Using monies from your CPF Ordinary Account to make your downpayment for your home may be common but to wholly rely on OA to fund your home purchase may not be the wisest decision. Let us tell you why.
- Using CPF to buy a home means you will have lesser savings in future. Why? Do you know that you can maximise your retirement funds by voluntarily diverting money from OA to Special Account (SA)? Monies in your OA earn a base interest rate of 2.5% per annum while monies in your SA earn a base interest rate of 4% per annum.
- By using your CPF savings to buy a private condo, you may deplete your OA unknowingly and hit the CPF withdrawal limit. You will receive a letter from CPF informing you that you have hit the limit and that you can no longer utilise the account for your mortgage. If you do not have excess funds set aside for this to happen, there is a possibility of defaulting which can lead to foreclosure eventually.

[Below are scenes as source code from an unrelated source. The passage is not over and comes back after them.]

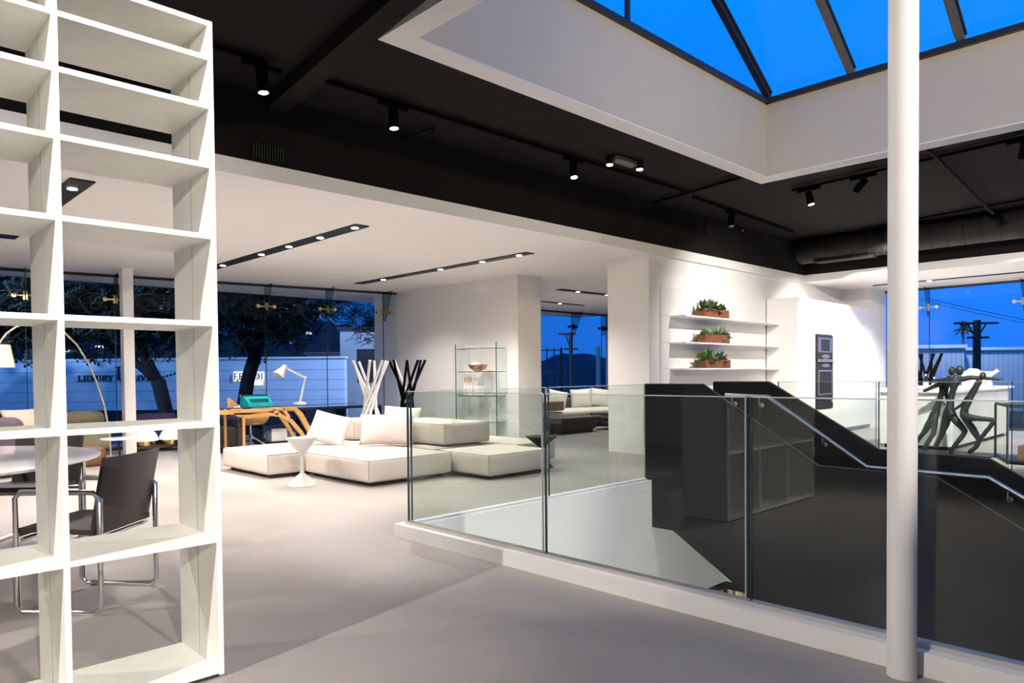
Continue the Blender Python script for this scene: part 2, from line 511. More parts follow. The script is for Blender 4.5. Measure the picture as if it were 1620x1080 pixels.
# ------------------------------------------------------------------ glazing
def window(name, A, B, joints, z0, z1, inward, fin=True, fit=M['brass'], label=None):
    A = Vector((*A, 0)); B = Vector((*B, 0)); d = (B - A).normalized(); n = Vector((*inward, 0)).normalized()
    R = Matrix(((d.x, -n.x, 0, A.x), (d.y, -n.y, 0, A.y), (0, 0, 1, 0), (0, 0, 0, 1)))   # local x along, y outward
    Lg = (B - A).length
    w = thing(name, label, None, A, kind='structure')
    fr = MB(); fr.box(0, Lg, -.02, .03, z1 - .045, z1, R); fr.box(0, Lg, -.03, .04, z0, z0 + .05, R)
    fr.build('window_frame', M['frame_dark'], w)
    e = [0] + joints + [Lg]
    for a, b in zip(e, e[1:]):
        MB().box(a + .006, b - .006, 0, .012, z0 + .05, z1 - .045, R).build('pane', M['glass_win'], w)
    for j in joints:
        MB().box(j - .006, j + .006, -.002, .014, z0 + .05, z1 - .045, R).build('joint_seal', M['frame_dark'], w)
        if fin:
            f = MB(); pr = [(-.02, z1 - .02), (-.40, z1 - .02), (-.10, z1 - .62), (-.02, z1 - .62)]
            b = MB(); b.prism(pr, 'x', j - .008, j + .008); f.merge(b.bm, R); f.build('glass_fin', M['fin'], w)
            g = MB(); g.tube([R @ Vector((j, -.40, z1 - .02)), R @ Vector((j, -.10, z1 - .62))], .006, 4); g.build('fin_edge', M['glass_edge'], w)
            s = MB(); zc = z1 - .42
            for sx in (-1, 1):
                s.cyl(R @ Vector((j, -.06, zc)), R @ Vector((j + sx * .15, -.05, zc)), .014, 8)
                s.cyl(R @ Vector((j + sx * .15, -.075, zc)), R @ Vector((j + sx * .15, -.003, zc)), .036, 12)
            s.box(j - .03, j + .03, -.09, -.03, zc - .07, zc + .07, R)
            s.build('spider_fitting', fit, w, True)
    return w

Wa, Wb = (-4, 14.1), (8.97, 12.19)
wl = math.hypot(Wb[0] - Wa[0], Wb[1] - Wa[1])
window('window_1', Wa, Wb, [(x + 4) / 12.97 * wl for x in (-2.55, -1.3, -.05, 1.2, 2.47, 3.72, 4.97, 6.23, 7.43, 8.66)], 0, 2.94, (-.146, -.989))
window('window_2', (9.56, 12.96), (17.2, 12.96), [2.4, 4.2, 6.04, 7.4], 0, 2.94, (0, -1), fit=M['black_metal'])
window('window_3', (17.2, 5.42), (17.2, -6.9), [.85, 2.47, 4.0, 6.0, 8, 10], 0, 2.94, (-1, 0), fit=M['steel'])

# skylight: a gabled glass roof on the white collar
RX, RZ = 5.93, 4.49 + .6 * 2.73
sk = thing('window_4', None, None, (5.93, .5, 4.49), kind='structure')
fr = MB()
fr.box(8.60, 8.66, -3, 4.07, 4.49, 4.55).box(3.2, 3.26, -3, 4.07, 4.49, 4.55).box(3.2, 8.66, 4.02, 4.07, 4.49, 4.54).box(3.2, 8.66, -3, -2.95, 4.49, 4.54)
fr.build('window_frame', M['frame_dark'], sk)
for y in (4.04, 3.08, 2.02, .98, -.06, -1.1, -2.15, -2.96):
    for sgn, xe in ((1, 8.63), (-1, 3.23)):
        b = MB(); b.prism([(xe + sgn * .03, 4.52), (xe + sgn * .03, 4.62), (RX, RZ + .1), (RX, RZ)], 'y', y - .035, y + .035)
        ra = b.build('rafter', M['frame_grey'] if y < 4 else M['frame_dark'], sk)
        b = MB(); b.prism([(xe, 4.60), (xe, 4.625), (RX, RZ + .105), (RX, RZ + .08)], 'y', y - .055, y + .055); b.build('glazing_bar', M['frame_dark'], ra)
MB().box(RX - .06, RX + .06, -3, 4.07, RZ, RZ + .12).build('ridge_beam', M['frame_dark'], sk)
MB().box(5.71, 5.75, 4.03, 4.07, 4.5, RZ).build('gable_post', M['frame_dark'], sk)
MB().prism([(8.66, 4.6), (8.66, 4.615), (RX, RZ + .095), (RX, RZ + .08)], 'y', -3, 4.07).build('pane', M['glass_sky'], sk)
MB().prism([(3.2, 4.6), (3.2, 4.615), (RX, RZ + .095), (RX, RZ + .08)], 'y', -3, 4.07).build('pane', M['glass_sky'], sk)
MB().prism([(3.2, 4.5), (8.66, 4.5), (RX, RZ)], 'y', 4.045, 4.055).build('pane', M['glass_sky'], sk)
MB().prism([(3.2, 4.5), (8.66, 4.5), (RX, RZ)], 'y', -2.98, -2.97).build('pane', M['glass_sky'], sk)


# ------------------------------------------------------------------ stair and railings
st = thing('staircase', 'black steel staircase with solid guard walls going down through the floor', 'staircase', (7.0, 3.0, 0))
near = [(4.28, 1.085), (3.61, 1.085), (2.52, .385), (1.63, .372), (-2.4, -2.05), (-2.4, -3.58), (-1.9, -3.40), (1.45, -1.40), (2.3, -1.40), (3.94, -.39), (4.175, -.39), (4.175, .10), (4.28, .10)]
MB().prism(near, 'x', 6.30, 6.36).build('guard_wall', M['black_steel'], st)
far = [(4.28, 1.088), (3.62, 1.088), (2.5, .415), (1.57, .39), (-2.4, -2.0), (-2.4, -3.2), (1.45, -1.2), (2.3, -1.2), (3.94, -.3), (4.175, -.3), (4.175, .10), (4.28, .10)]
MB().prism(far, 'x', 7.72, 7.80).build('guard_wall', M['black_steel'], st)
tr = MB(); tr.box(6.36, 7.72, 3.6, 4.175, -.12, 0)
for k in range(4):
    tr.box(6.36, 7.72, 3.6 - (k + 1) * .275, 3.6 - k * .275 + .02, -.175 * (k + 1) - .2, -.175 * (k + 1))
tr.box(6.36, 7.72, 1.6, 2.52, -.9, -.70)
for k in range(14):
    tr.box(6.36, 7.72, 1.6 - (k + 1) * .275, 1.6 - k * .275 + .02, -.7 - .175 * (k + 1) - .2, -.7 - .175 * (k + 1))
tr.build('tread_flight', M['black_steel'], st)
hr = [(7.64, 4.08, .945), (7.64, 3.58, .93), (7.64, 2.57, .245), (7.64, 1.56, .235), (7.64, -1.6, -1.66)]
h = MB().tube(hr, .021, 10).build('handrail', M['steel'], st, True)
for p in ((4.0, .94), (3.68, .93), (3.0, .535), (2.35, .24), (1.42, .15), (1.12, -.03), (.4, -.46)):
    b = MB(); b.tube([(7.64, p[0], p[1] - .01), (7.64, p[0], p[1] - .085), (7.66, p[0], p[1] - .10), (7.72, p[0], p[1] - .10)], .008, 8)
    b.cyl((7.708, p[0], p[1] - .1), (7.72, p[0], p[1] - .1), .025, 10)
    b.build('bracket', M['steel'], h, True)
for x, e in ((6.30, near), (7.72, far)):
    b = MB(); b.tube([(x + .03, p[0], p[1] + .003) for p in e[0:5]], .006, 4); b.build('cap_edge', M['oven_frame'], st)


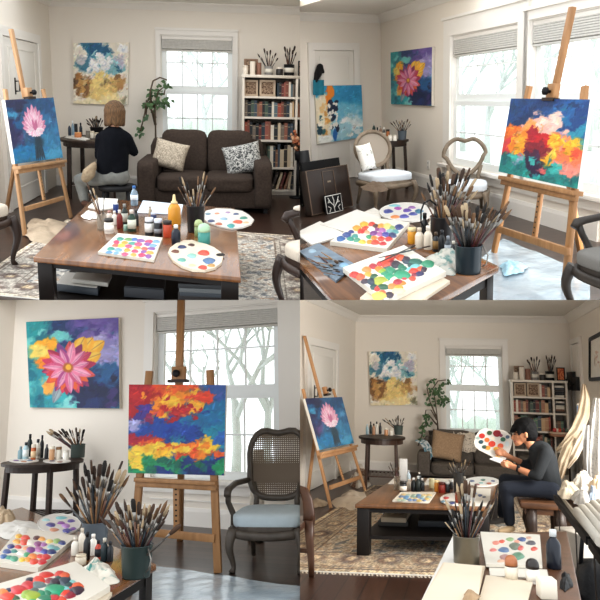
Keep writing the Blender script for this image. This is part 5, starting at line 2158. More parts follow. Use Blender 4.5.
BB(149, 236, 9, 18, zt, 'jar', '#2a2b2e', '#d8dade', 'black jar with white label' + SFX, '#e4e2dd', bandr=(.2, .7))
BB(150, 215.5, 3.5, 9, zt, 'bottle', '#b3a58e', '#9c8a70', 'tiny ochre tube at the edge of blue washed sheet' + SFX)
BB(158, 237, 8.5, 18, zt, 'jar', '#1c1d22', '#cfd6e0', 'black jar with pale blue lid' + SFX, '#8c8d90', bandr=(.2, .45))
BB(153.5, 222, 6, 9, zt, 'jar', '#2c3e70', '#c6d0e4', 'dark blue jar behind the black jars' + SFX)
BB(167.3, 238, 9, 17, zt, 'jar', '#b5482a', '#2c221e', 'orange red jar with dark lid' + SFX)
BB(174, 226, 13, 31, zt, 'squeeze', '#d99a36', '#e6cf9c', 'yellow squeeze bottle with pointed nozzle' + SFX)
BB(175.8, 245, 9, 20, zt, 'bottle', '#141a2a', '#dcdcd8', 'dark navy bottle with white cap at front' + SFX)
c, r_, H = pot(TL, 'black pot full of paintbrushes at right of coffee table, upper left picture', 195.5, 233, 18.5, 27, zt, mat('black glazed pot', '#1c1b1d', .35), taper=.88)
brushes_in_pot(TL, c, r_, H, 6, [(181.5, 176.5), (178, 187), (183, 186), (188, 190), (193, 189), (199.5, 188), (202, 193), (206, 195), (215.5, 187.5), (196, 199), (186, 196), (191, 197), (209, 197), (180, 191)],
               'paintbrush standing in the black pot on coffee table, upper left picture', 'brushes in the black pot, upper left', True, .35, (.36, .46), .9)
BB(198.5, 237, 8.5, 17, zt, 'dome', '#7d8f5e', '#a9b684', 'olive green dome capped bottle' + SFX)
BB(203.8, 245, 12.5, 21, zt, 'dome', '#3f8a80', '#a9c8a8', 'teal bottle with pale green dome cap' + SFX)
DC = ['#c8436a', '#3f6fb0', '#e2a04a', '#4f9a8c', '#d96a5a', '#7fa8c4', '#8a5a9c', '#e6c35c', '#6f9a5c', '#c9587c', '#5c8fb5', '#d98a8a']
r = random.Random(21)
dabs = []
for j in range(5):
    for i in range(6):
        u, v_ = (i + .5 + r.uniform(-.15, .15)) / 6.3 + .03, (j + .5 + r.uniform(-.15, .15)) / 5.2
        ax, ay = 118 + (160 - 118) * u, 237 + (240 - 237) * u
        bx_, by_ = 100 + (153 - 100) * u, 253.5 + (260 - 253.5) * u
        dabs.append((ax + (bx_ - ax) * v_, ay + (by_ - ay) * v_, r.uniform(3.0, 4.4), r.uniform(1.4, 2.1), r.choice(DC)))
palette(TL, 'square white palette with rows of round colour dabs on coffee table, upper left picture', [(118, 235.5), (162.5, 240), (154, 262.5), (98, 254.5)], zt, .018, mat('white palette board', '#d9d2c5', .5), dabs)
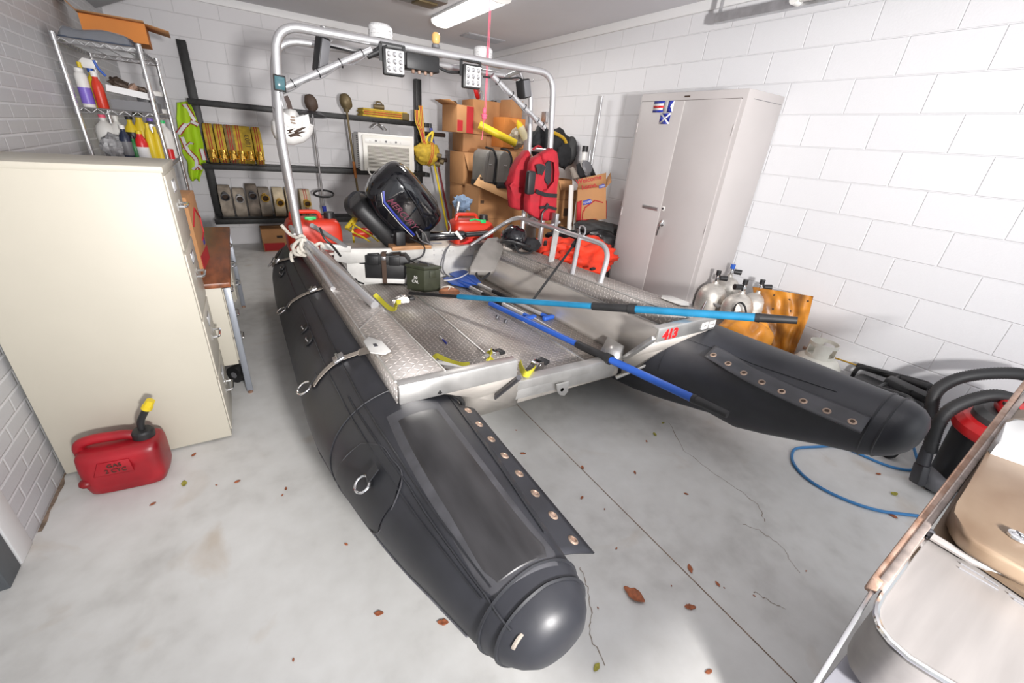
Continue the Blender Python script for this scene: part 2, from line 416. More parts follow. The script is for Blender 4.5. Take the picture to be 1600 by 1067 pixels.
def world_of(o):
    m = o.matrix_basis.copy()
    if o.parent: m = world_of(o.parent) @ o.matrix_parent_inverse @ m
    return m
def attach(o, parent):
    o.parent = parent
    o.matrix_parent_inverse = world_of(parent).inverted()
def thing(name, label, cat, loc=(0, 0, 0), group=None, rz=0.0):
    o = bpy.data.objects.new(name, None); COL.objects.link(o)
    o.empty_display_size = 0.1
    o.location = loc; o.rotation_euler = (0, 0, rz)
    o['label'] = label; o['category'] = cat
    if group: o['group'] = group
    return o
def tag(o, label, cat, group=None):
    o['label'] = label; o['category'] = cat
    if group: o['group'] = group
    return o
def struct(o): o['kind'] = 'structure'; return o
def copy_tree(o, parent=None):
    c = o.copy(); COL.objects.link(c)
    if parent is not None: c.parent = parent
    for ch in [k for k in bpy.data.objects if k.parent == o]: copy_tree(ch, c)
    return c
def text(name, body, m, parent, origin, ux, uy, size, ext=0.0015, bold=0.0, shear=0.0):
    cu = bpy.data.curves.new(name, 'FONT'); cu.body = body; cu.size = size; cu.extrude = ext; cu.offset = bold; cu.shear = shear
    cu.align_x = 'CENTER'; cu.align_y = 'CENTER'; cu.resolution_u = 3
    t = bpy.data.objects.new('tmp', cu); COL.objects.link(t)
    bpy.context.view_layer.update()
    me = bpy.data.meshes.new_from_object(t)
    bpy.data.objects.remove(t)
    ux = V(ux).normalized(); uy = V(uy); uz = ux.cross(uy).normalized(); uy = uz.cross(ux)
    T = Matrix((ux, uy, uz)).transposed().to_4x4(); T.translation = V(origin)
    me.transform(T); me.materials.clear(); me.materials.append(m)
    o = bpy.data.objects.new(name, me); COL.objects.link(o)
    if parent is not None: attach(o, parent)
    return o
# ================================================================ THE ROOM
XL, XR, YB, ZC = -0.895, 3.49, 6.55, 2.665
struct(G().span((XL-0.15, -2.6, -0.12), (XR+0.15, YB+0.12, 0)).build('floor', M_conc))
struct(G().span((XL-0.15, -1.0, ZC), (XR+0.15, YB+0.12, ZC+0.1)).build('ceiling', M_ceil))
struct(G().span((XR, -1.0, 0), (XR+0.12, YB+0.12, ZC)).build('wall_right', M_block_r))
struct(G().span((XL-0.12, YB, 0), (XR+0.12, YB+0.12, ZC)).build('wall_back', M_block_b))
struct(G().span((XL-0.12, 1.80, 0), (XL, YB, ZC)).build('wall_left', M_brick))
struct(G().span((XL-0.15, -1.0, 0), (XL-0.119, 1.80, ZC)).build('wall_left', M_white))
struct(G().span((XL-0.12, 1.70, 0), (XL+0.004, 1.80, ZC), bev=0.006).build('trim_1', M_white))
struct(G().span((XL-0.10, 1.60, 0), (XL+0.0, 1.695, 2.3), bev=0.004).build('trim_2', mat('dark_track', (0.09, 0.10, 0.11), 0.5)))
struct(G().span((XL, YB-0.025, ZC-0.075), (XR, YB, ZC), bev=0.004).build('trim_3', M_white))
struct(G().span((XR-0.025, -1.0, ZC-0.075), (XR, YB-0.025, ZC), bev=0.004).build('trim_4', M_white))
# floor control joint and cracks
def crack(pts, w_, m):
    P = []
    pp = [AZ(u, v, 0) for u, v in pts]
    for a, b in zip(pp[:-1], pp[1:]):
        for k in range(6):
            t = k/6; q = a.lerp(b, t)
            q += V((random.uniform(-1, 1), random.uniform(-1, 1), 0))*0.006; P.append(q)
    P.append(pp[-1])
    g = G()
    for a, b in zip(P[:-1], P[1:]):
        d = (b-a).normalized(); n_ = V((-d.y, d.x, 0))*w_*random.uniform(0.4, 1)
        g.face([a+n_+V((0, 0, .0006)), b+n_+V((0, 0, .0006)), b-n_+V((0, 0, .0006)), a-n_+V((0, 0, .0006))])
    return g
M_joint = mat('joint_dirt', (0.26, 0.19, 0.14), 0.9, nz=0.5, nscale=30)
M_crack = mat('crack_dirt', (0.24, 0.20, 0.16), 0.9)
fl = bpy.data.objects['floor']
g = G(); g.span((1.266, -1.0, 0.0003), (1.271, 4.2, 0.0009)); g.build('floor_joint', M_joint, fl)
g = G(); g.span((XL+0.02, 1.95, 0.0003), (0.1, 1.953, 0.0008))
for i, pts in enumerate([[(1045, 660), (1070, 705), (1110, 735), (1160, 770), (1185, 790), (1195, 815)], [(1160, 818), (1185, 828), (1220, 852), (1250, 895)],
            [(905, 885), (920, 920), (925, 960), (920, 990), (945, 1040)], [(1178, 925), (1200, 938), (1228, 952)]]):
    crack(pts, 0.0022, M_crack).build('floor_crack', M_crack, fl)
# dirt along the foot of the left wall
g = G()
def dirt(u, v):
    y = 1.85 + u*0.36; wd = 0.014 + 0.014*noise.noise(V((y*14, 0, 0)))
    return V((XL + v*wd + 0.001, y, 0.0012))
g.grid(dirt, 24, 1); g.build('floor_dirt', M_joint, fl)

# ceiling light: shallow wrap-around fluorescent
t = thing('ceiling_light', 'lit white fluorescent wrap fixture on the ceiling', 'light', (2.18, 4.55, ZC))
g = G(); prof = []
for k in range(13):
    a = PI*k/12; prof.append((math.cos(a)*0.115, -math.sin(a)**0.6*0.062 if k not in (0, 12) else 0))
rings = []
for y in (3.98, 3.99, 5.27, 5.28):
    sc = 0.96 if y in (3.98, 5.28) else 1
    rings.append([V((2.18 + p[0]*sc, y, ZC-0.02+p[1]*sc)) for p in prof])
g.ringloft(rings); g.build('diffuser', M_glow, t)
g = G(); g.span((2.06, 3.97, ZC-0.022), (2.30, 5.29, ZC-0.001), bev=0.004); g.build('housing', M_white, t)
for y in (3.972, 5.286):
    g = G(); g.prism([V((2.18 + p[0]*1.04, y, ZC-0.02+p[1]*1.04)) for p in prof], (0, 0.014, 0), bev=0.002); g.build('end_cap', M_whitep, t)
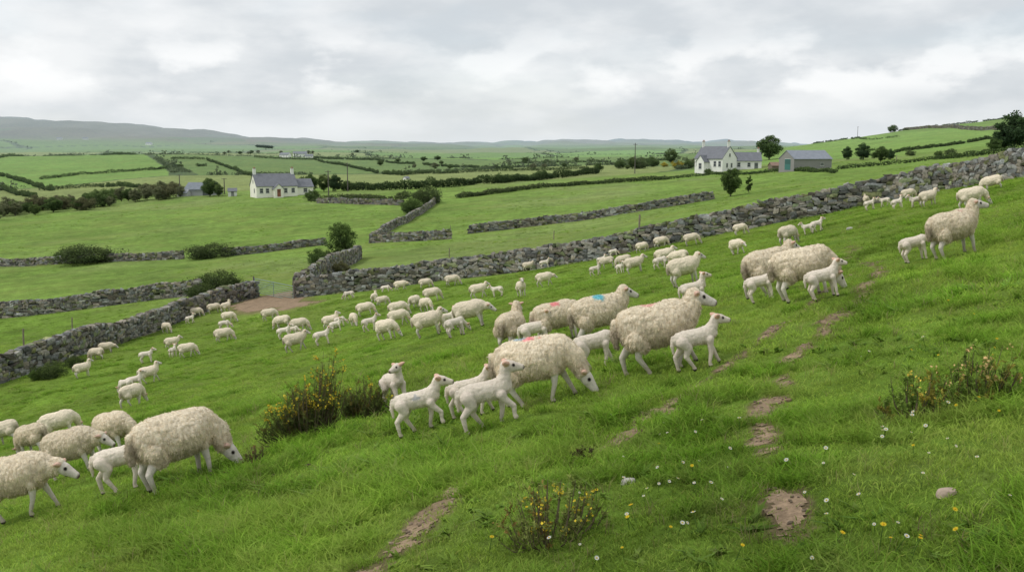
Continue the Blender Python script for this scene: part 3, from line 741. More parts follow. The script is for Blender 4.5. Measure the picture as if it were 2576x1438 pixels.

- Home owners could potentially miss out on chances to lower your monthly mortgage instalments with the automatic housing loan repayment via CPF. When you are fully complacent with the automatic CPF deduction, you may forget to refinance when interest rates are on the uptrend.
- Using CPF to buy your home can also result in greater opportunity costs. With OA and SA’s lucrative interest rates at 2.5% per annum and 4% respectively, you will lose out on earning the reasonably good Return on Investment (ROI) if you choose to use it to pay for your home.